The centre of a wheel rolling on a plane surface moves with a speed $$v_0$$. A particle on the rim of the wheel at the same level as the centre will be moving at a speed $$\sqrt{x}v_0$$. Then the value of $$x$$ is ___.

For a wheel of radius $$R$$ rolling without slipping on a flat surface, the centre of the wheel moves with speed $$v_0$$. The rolling condition gives the angular velocity as $$\omega = v_0/R$$, directed (for rightward motion) clockwise, i.e. $$\vec{\omega} = -\dfrac{v_0}{R}\hat{k}$$.

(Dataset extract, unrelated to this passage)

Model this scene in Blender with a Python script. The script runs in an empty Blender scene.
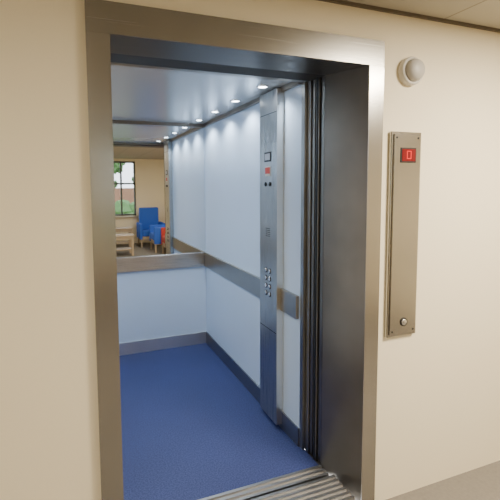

A particle on the rim at the same height as the centre is positioned either to the left or right of the centre. Consider the particle at position $$\vec{r} = R\hat{i}$$ relative to the centre (i.e., at the rightmost point of the wheel, at the same height as the centre).

The velocity of this particle is the sum of the centre-of-mass velocity and the rotational velocity:

$$\vec{v} = v_0\hat{i} + \vec{\omega} \times \vec{r} = v_0\hat{i} + \left(-\frac{v_0}{R}\hat{k}\right) \times (R\hat{i}) = v_0\hat{i} - v_0(\hat{k}\times\hat{i}) = v_0\hat{i} - v_0\hat{j}$$

The speed is:

$$|\vec{v}| = \sqrt{v_0^2 + v_0^2} = v_0\sqrt{2} = \sqrt{2}\,v_0$$

Comparing with the given form $$\sqrt{x}\,v_0$$, the value of $$x$$ is $$2$$.